On his death in 1885, 640 Fifth Avenue and its lavishly hung galleries passed to George Washington Vanderbilt II, William’s youngest child, who is best remembered as the master of Biltmore, the 250 room French Renaissance chateau in the Blue Ridge Mountains and the largest domestic dwelling ever built. While George was busy building Biltmore in North Carolina, 640 Fifth Avenue stood empty, and the majority of the collection was transferred to The Metropolitan Museum of Art.  

In 1905, fellow railroad magnate Henry Clay Frick began a ten year lease of the empty home, about which he had once aspirationally said “It is all I shall ever want.” Upon moving in, Frick requested that George return the art collection - including the present lot - to the home’s empty galleries, a request that was adamantly denied, as George remarked in a letter “it is a pleasure to me to feel that my father’s collection is on view to the public at all times and performing its educative function” (George Vanderbilt to Henry Clay Frick, October 20, 1905, as quoted in Melanie Linn Gutowksi, “Aspiration and Obsession: Henry Clay Frick and the W.H. Vanderbilt House and Collection,” Nineteenth Century Magazine, May 2012, p. 26-30). Despite multiple attempts, George was equally adamant that he would not sell 640 Fifth Avenue to Frick. George’s sudden death in 1914 meant that the house passed to his nephew, Brigadier General Cornelius Vanderbilt III, and Frick vacated to his newly built home at 70th Street and Fifth Avenue.

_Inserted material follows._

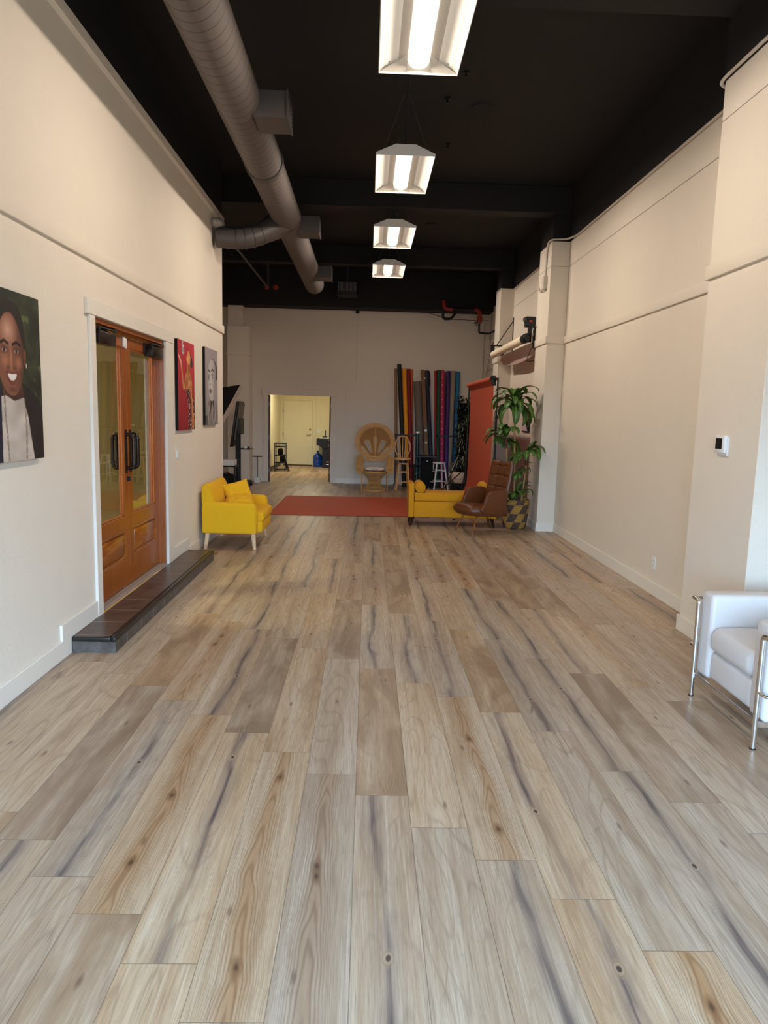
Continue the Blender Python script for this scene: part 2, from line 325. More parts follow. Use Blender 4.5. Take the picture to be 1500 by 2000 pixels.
# ------------------------------------------------------------------ geometry helpers
class B:
    def __init__(s):
        s.bm = bmesh.new(); s.uv = None
    def _merge(s, t, mtx=None):
        if mtx is not None: bmesh.ops.transform(t, matrix=mtx, verts=t.verts)
        me = bpy.data.meshes.new('tmp'); t.to_mesh(me); t.free(); s.bm.from_mesh(me); bpy.data.meshes.remove(me)
    def box(s, x0, x1, y0, y1, z0, z1, r=0.0, seg=2, mtx=None):
        t = bmesh.new(); bmesh.ops.create_cube(t, size=1.0)
        bmesh.ops.transform(t, matrix=Matrix.Translation(((x0+x1)/2, (y0+y1)/2, (z0+z1)/2)) @ Matrix.Diagonal((abs(x1-x0), abs(y1-y0), abs(z1-z0), 1)), verts=t.verts)
        if r > 0:
            r = min(r, 0.49*min(abs(x1-x0), abs(y1-y0), abs(z1-z0)))
            bmesh.ops.bevel(t, geom=t.edges[:], offset=r, segments=seg, profile=0.5, affect='EDGES')
        s._merge(t, mtx); return s
    def frames(s, pts, closed=False):
        n = len(pts); T = []
        for i in range(n):
            if closed: d = pts[(i+1) % n]-pts[i-1]
            elif i == 0: d = pts[1]-pts[0]
            elif i == n-1: d = pts[-1]-pts[-2]
            else: d = (pts[i+1]-pts[i]).normalized()+(pts[i]-pts[i-1]).normalized()
            T.append(d.normalized() if d.length > 1e-9 else V((0, 0, 1)))
        a = V((0, 0, 1)) if abs(T[0].z) < 0.9 else V((1, 0, 0))
        u = T[0].cross(a).normalized(); out = []
        for i in range(n):
            u = (u-T[i]*u.dot(T[i])); u = u.normalized() if u.length > 1e-6 else T[i].orthogonal().normalized()
            out.append((u, T[i].cross(u)))
        return out
    def tube(s, pts, r, n=8, closed=False, caps=True, sx=1.0, sy=1.0, ph=0.0):
        pts = [V(p) for p in pts]; rr = r if isinstance(r, (list, tuple)) else [r]*len(pts)
        fr = s.frames(pts, closed); rings = []
        for p, q, (u, w) in zip(pts, rr, fr):
            rings.append([s.bm.verts.new(p+(u*math.cos(ph+2*PI*k/n)*sx+w*math.sin(ph+2*PI*k/n)*sy)*q) for k in range(n)])
        m = len(rings)
        for i in range(m if closed else m-1):
            a, b = rings[i], rings[(i+1) % m]
            for k in range(n): s.bm.faces.new((a[k], a[(k+1) % n], b[(k+1) % n], b[k]))
        if caps and not closed:
            s.bm.faces.new(rings[0][::-1]); s.bm.faces.new(rings[-1])
        return s
    def cyl(s, p0, p1, r0, r1=None, n=12):
        return s.tube([p0, p1], [r0, r0 if r1 is None else r1], n)
    def lathe(s, prof, n=24, c=(0, 0, 0), caps=True, uv=False):
        c = V(c); rings = []
        for (r, z) in prof:
            rings.append([s.bm.verts.new(c+V((r*math.cos(2*PI*k/n), r*math.sin(2*PI*k/n), z))) for k in range(n)])
        lay = s.bm.loops.layers.uv.verify() if uv else None
        L = [0.0]
        for i in range(1, len(prof)): L.append(L[-1]+math.hypot(prof[i][0]-prof[i-1][0], prof[i][1]-prof[i-1][1]))
        for i in range(len(rings)-1):
            a, b = rings[i], rings[i+1]
            for k in range(n):
                f = s.bm.faces.new((a[k], a[(k+1) % n], b[(k+1) % n], b[k]))
                if uv:
                    for l, (x, y) in zip(f.loops, ((k/n, L[i]), ((k+1)/n, L[i]), ((k+1)/n, L[i+1]), (k/n, L[i+1]))): l[lay].uv = (x, y/L[-1])
        if caps:
            if prof[0][0] > 1e-5: s.bm.faces.new(rings[0][::-1])
            if prof[-1][0] > 1e-5: s.bm.faces.new(rings[-1])
        return s
    def prism(s, poly, axis, a0, a1, r=0.0, seg=2, mtx=None):
        # poly: list of 2D points in the plane across axis ('x': (y,z), 'y': (x,z), 'z': (x,y))
        def p3(p, a):
            return {'x': V((a, p[0], p[1])), 'y': V((p[0], a, p[1])), 'z': V((p[0], p[1], a))}[axis]
        t = bmesh.new()
        A = [t.verts.new(p3(p, a0)) for p in poly]; Bv = [t.verts.new(p3(p, a1)) for p in poly]
        n = len(poly)
        t.faces.new(A); t.faces.new(Bv[::-1])
        for i in range(n): t.faces.new((A[i], Bv[i], Bv[(i+1) % n], A[(i+1) % n]))
        bmesh.ops.recalc_face_normals(t, faces=t.faces)
        if r > 0: bmesh.ops.bevel(t, geom=t.edges[:], offset=r, segments=seg, profile=0.5, affect='EDGES')
        s._merge(t, mtx); return s
    def ell(s, c, rad, nu=20, nv=12, e=1.0, mtx=None):
        # superellipsoid
        def p(x, q): return math.copysign(abs(x)**q, x)
        t = bmesh.new(); rows = []
        for j in range(nv+1):
            ph = -PI/2+PI*j/nv
            if j in (0, nv):
                rows.append([t.verts.new((c[0], c[1], c[2]+rad[2]*math.copysign(1, ph)))]); continue
            rows.append([t.verts.new((c[0]+rad[0]*p(math.cos(ph), e)*p(math.cos(2*PI*i/nu), e), c[1]+rad[1]*p(math.cos(ph), e)*p(math.sin(2*PI*i/nu), e), c[2]+rad[2]*p(math.sin(ph), e))) for i in range(nu)])
        for j in range(nv):
            a, b = rows[j], rows[j+1]
            for i in range(nu):
                i2 = (i+1) % nu
                if len(a) == 1: t.faces.new((a[0], b[i2], b[i]))
                elif len(b) == 1: t.faces.new((a[i], a[i2], b[0]))
                else: t.faces.new((a[i], a[i2], b[i2], b[i]))
        s._merge(t, mtx); return s
    def grid(s, fn, nu, nv, uv=False, flip=False, wrapu=False):
        vs = [[s.bm.verts.new(fn(i/nu, j/nv)) for i in range(nu+(0 if wrapu else 1))] for j in range(nv+1)]
        lay = s.bm.loops.layers.uv.verify() if uv else None
        m = len(vs[0])
        for j in range(nv):
            for i in range(nu):
                q = (vs[j][i], vs[j][(i+1) % m], vs[j+1][(i+1) % m], vs[j+1][i])
                w = ((i/nu, j/nv), ((i+1)/nu, j/nv), ((i+1)/nu, (j+1)/nv), (i/nu, (j+1)/nv))
                if flip: q = q[::-1]; w = w[::-1]
                f = s.bm.faces.new(q)
                if uv:
                    for l, c in zip(f.loops, w): l[lay].uv = c
        return s
    def slab(s, fn, nu, nv, th):
        # closed sheet: fn(u,v) -> (point, normal); thickness th
        def top(u, v):
            p, n = fn(u, v); return V(p)+V(n)*th/2
        def bot(u, v):
            p, n = fn(u, v); return V(p)-V(n)*th/2
        a = [[s.bm.verts.new(top(i/nu, j/nv)) for i in range(nu+1)] for j in range(nv+1)]
        b = [[s.bm.verts.new(bot(i/nu, j/nv)) for i in range(nu+1)] for j in range(nv+1)]
        F = s.bm.faces.new
        for j in range(nv):
            for i in range(nu):
                F((a[j][i], a[j][i+1], a[j+1][i+1], a[j+1][i])); F((b[j][i], b[j+1][i], b[j+1][i+1], b[j][i+1]))
        for i in range(nu):
            F((a[0][i], b[0][i], b[0][i+1], a[0][i+1])); F((a[nv][i], a[nv][i+1], b[nv][i+1], b[nv][i]))
        for j in range(nv):
            F((a[j][0], a[j+1][0], b[j+1][0], b[j][0])); F((a[j][nu], b[j][nu], b[j+1][nu], a[j+1][nu]))
        return s

def obj(name, b, mat, parent=None, world=True, smooth=35, kind=None):
    bm = b.bm
    bmesh.ops.recalc_face_normals(bm, faces=bm.faces)
    me = bpy.data.meshes.new(name)
    if parent is not None and world:
        mw = parent.get('_w')
        r = parent
        off = V((0, 0, 0))
        while r is not None:
            off += V(r.location); r = r.parent
        bmesh.ops.translate(bm, vec=-off, verts=bm.verts)
    bm.to_mesh(me); bm.free()
    if smooth:
        me.shade_smooth(); me.set_sharp_from_angle(angle=math.radians(smooth))
    me.materials.append(mat)
    if me.uv_layers: me.uv_layers[0].name = 'UVMap'
    o = bpy.data.objects.new(name, me); COL.objects.link(o)
    if parent is not None: o.parent = parent
    if kind: o['kind'] = kind
    return o
def tag(o, label, cat, group=None):
    o['label'] = label; o['category'] = cat
    if group: o['group'] = group
    return o
def thing(name, label, cat, loc=(0, 0, 0), rz=0.0, group=None):
    o = bpy.data.objects.new(name, None); COL.objects.link(o)
    o.empty_display_size = 0.1
    o.location = loc; o.rotation_euler = (0, 0, rz)
    return tag(o, label, cat, group)
def struct(name, b, mat, label=None, cat=None, smooth=35):
    o = obj(name, b, mat, smooth=smooth); o['kind'] = 'structure'
    if label: tag(o, label, cat)
    return o
def rotm(axis, deg, p=(0, 0, 0)):
    p = V(p); return Matrix.Translation(p) @ Matrix.Rotation(math.radians(deg), 4, axis) @ Matrix.Translation(-p)
def bez(p0, p1, p2, n=8):
    p0, p1, p2 = V(p0), V(p1), V(p2)
    return [p0*(1-t)**2+p1*2*t*(1-t)+p2*t*t for t in [i/n for i in range(n+1)]]
def round_path(pts, r, n=5):
    pts = [V(p) for p in pts]; out = [pts[0]]
    for i in range(1, len(pts)-1):
        a = pts[i]+(pts[i-1]-pts[i]).normalized()*min(r, (pts[i-1]-pts[i]).length*0.49)
        c = pts[i]+(pts[i+1]-pts[i]).normalized()*min(r, (pts[i+1]-pts[i]).length*0.49)
        out += bez(a, pts[i], c, n)
    return out+[pts[-1]]
# ------------------------------------------------------------------ camera
CAMZ = 1.62
cd = bpy.data.cameras.new('camera'); cam = bpy.data.objects.new('camera', cd); COL.objects.link(cam)
RR = ((0.99941949, -0.02224461, 0.02580424), (0.02250548, -0.1375578, -0.99023803), (0.02557703, 0.99024392, -0.13697732))
X_, Y_, Z_ = V(RR[0]), -V(RR[1]), -V(RR[2])
cam.matrix_world = Matrix(((X_.x, Y_.x, Z_.x, 0), (X_.y, Y_.y, Z_.y, 0), (X_.z, Y_.z, Z_.z, CAMZ), (0, 0, 0, 1)))
cd.sensor_fit = 'VERTICAL'; cd.sensor_height = 24.0; cd.sensor_width = 18.0
cd.lens = 1380.0/2000.0*24.0
cd.clip_start = 0.05; cd.clip_end = 200
SC.camera = cam

XL, XR, YB, YF, ZC = -1.945, 2.725, 16.45, -1.6, 4.75

# ------------------------------------------------------------------ floor
def build_floor():
    PW, PL, X0 = 0.2250, 1.522, -0.0175
    joint = {-8: 1.357, -7: 1.155, -6: 0.97, -5: 0.76, -4: 0.578, -3: 0.372, -2: 0.169, -1: 1.487, 0: 1.314, 1: 1.078, 2: 0.875, 3: 0.668, 4: 0.435, 5: 0.027, 6: 1.287, 7: 1.062, 8: 0.862}
    bm = bmesh.new(); uv = bm.loops.layers.uv.new('UVMap')
    fs = {k: bm.faces.layers.float.new(k) for k in ('shade', 'style', 'seed', 'length')}
    rnd = random.Random(11)
    styles = [0, 1, 2, 3, 1, 0, 2, 1, 3, 0, 1, 2]
    fixed = {(0, 0): 1, (0, 1): 3, (-1, 0): 2, (-1, 1): 0, (1, 1): 0, (1, 0): 0, (-2, 0): 1, (-2, 1): 2, (2, 1): 2, (2, 0): 1, (3, 1): 1, (3, 0): 1, (4, 1): 0, (5, 1): 1, (6, 1): 3, (-3, 0): 0, (-3, 1): 1, (-4, 1): 2, (-5, 1): 1, (-4, 0): 3, (-6, 1): 3, (5, 0): 2}
    xmin, xmax, ymin, ymax = -4.35, XR+0.02, YF, 21.75
    for k in range(int(math.floor((xmin-X0)/PW)), int(math.ceil((xmax-X0)/PW))):
        j0 = joint.get(k, (1.3-0.205*k) % PL)
        n0 = int(math.floor((ymin-j0)/PL)); n1 = int(math.ceil((ymax-j0)/PL))
        for n in range(n0, n1):
            ya, yb = max(ymin, j0+n*PL), min(ymax, j0+(n+1)*PL)
            xa, xb = max(xmin, X0+k*PW), min(xmax, X0+(k+1)*PW)
            if yb-ya < 1e-4 or xb-xa < 1e-4: continue
            f = bm.faces.new([bm.verts.new((x, y, 0)) for x, y in ((xa, ya), (xb, ya), (xb, yb), (xa, yb))])
            u0, v0 = xa-(X0+k*PW), ya-(j0+n*PL)
            for l, (a, b2) in zip(f.loops, ((u0, v0), (u0+xb-xa, v0), (u0+xb-xa, v0+yb-ya), (u0, v0+yb-ya))): l[uv].uv = (a, b2)
            f[fs['shade']] = rnd.random(); f[fs['seed']] = rnd.random(); f[fs['length']] = PL
            f[fs['style']] = fixed.get((k, n), rnd.choice(styles)); 
    me = bpy.data.meshes.new('floor'); bm.to_mesh(me); bm.free(); me.materials.append(M['floor'])
    o = bpy.data.objects.new('floor', me); COL.objects.link(o); o['kind'] = 'structure'
    tag(o, 'wide oak-look plank floor running the length of the room', 'floor')
build_floor()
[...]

The sale of 640 Fifth Avenue in 1940 to the William Waldorf Astor estate and the death of Brigadier Vanderbilt in 1942 led to the 1945 sale of the great art collection created by William Henry Vanderbilt and passed through three generations of the family. Other lots from the April sale at Parke-Bernet’s New York galleries included Theodore Rousseau’s The Gorges d’Apremont (Forest of Fontainebleau) (lot 52; now Middlebury College Museum of Art, Vermont); Ludwig Knaus’ Dance under the Linden Tree (lot 66; now Milwaukee Art Museum); and Jean-Baptiste-Camille Corot’s Orpheus Lamenting Eurydice (lot 136; now Kimbell Museum of Art, Dallas).